A Tokyo court held a hearing Wednesday into the case of a former brokerage manager who says he was forced from his job for taking paternity leave.
Canadian Glen Wood wants to get back his former position of equity sales manager at brokerage giant Mitsubishi UFJ Morgan Stanley.
He sued the company last year, alleging he was harassed and forced from his job after taking a legally allowed paternity leave when his son was born in 2015. The company denies he was harassed.
Wood, 49, has lived in Japan for more than three decades. The company dismissed him last year.
Wednesday’s hearing at Tokyo District Court included testimony from two company employees Wood alleges were involved in harassing him.
Akihiro Kiyomi, Wood’s former boss, and Chiharu Abe, who took over Wood’s job at the company, said they reduced his workload after his child was born because they thought he needed to take it easy as a single father. But they acknowledged they had not consulted with Wood and appeared not to know Wood had hired full-time help or even that the child was born in Nepal, not Canada or Japan.
Wood also testified. All were questioned by lawyers from both sides. The previous court sessions had been closed.

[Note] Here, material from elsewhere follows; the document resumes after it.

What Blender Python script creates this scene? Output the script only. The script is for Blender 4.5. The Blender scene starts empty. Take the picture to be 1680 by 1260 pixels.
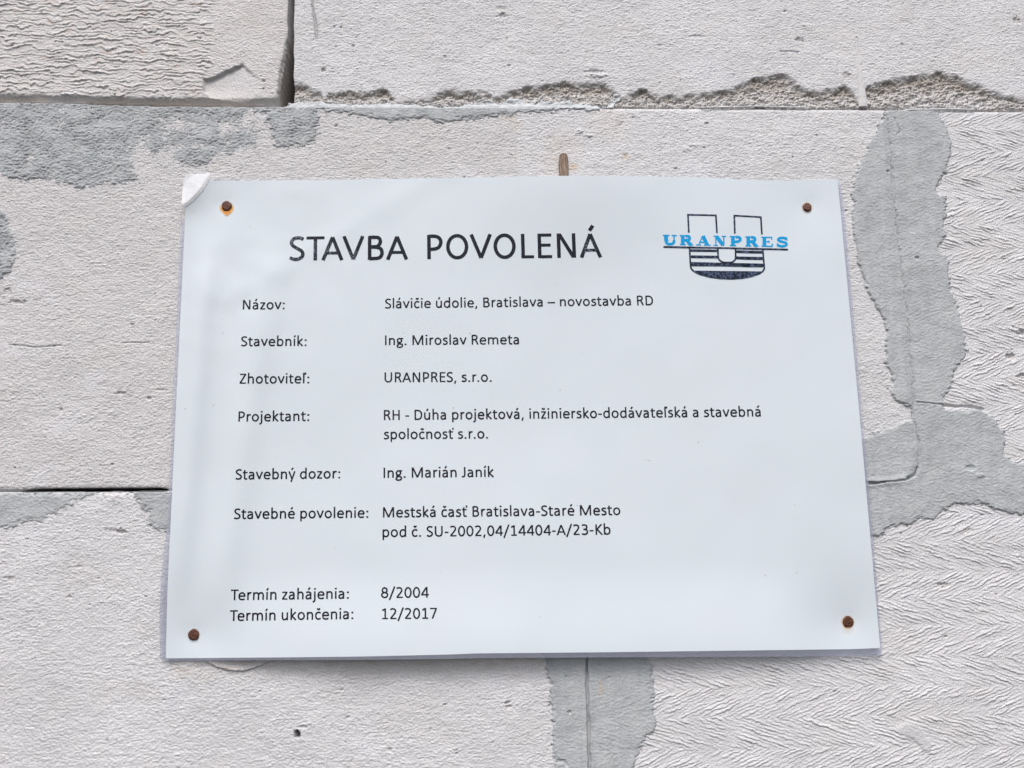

“My dream vanished. Suddenly my boss changed, and he shut me out,” Wood told the court.
He applied for paternity leave, but the company refused to give it. Wood’s son was born prematurely, and the doctors told him the boy may die, so he just rushed to see him, he said.
Woods returned several months later, in March 2016. He said his bosses took away chunks of his former assignments, stripped him of responsibilities like organizing events for clients and overseas travel and ended strategizing meetings he had run.
“I was being called useless, that I couldn’t be trusted, that I was unreliable. My life turned into hell,” Wood told the panel of three judges in fluent Japanese.
The government, worried about Japan’s shrinking population and meagre birth rate, has made parental leave a major policy priority.
On the books, Japan has relatively generous parental leave measures allowing an absence of up to 12 months. The law also stipulates there should be help during such leaves to make up for lost pay.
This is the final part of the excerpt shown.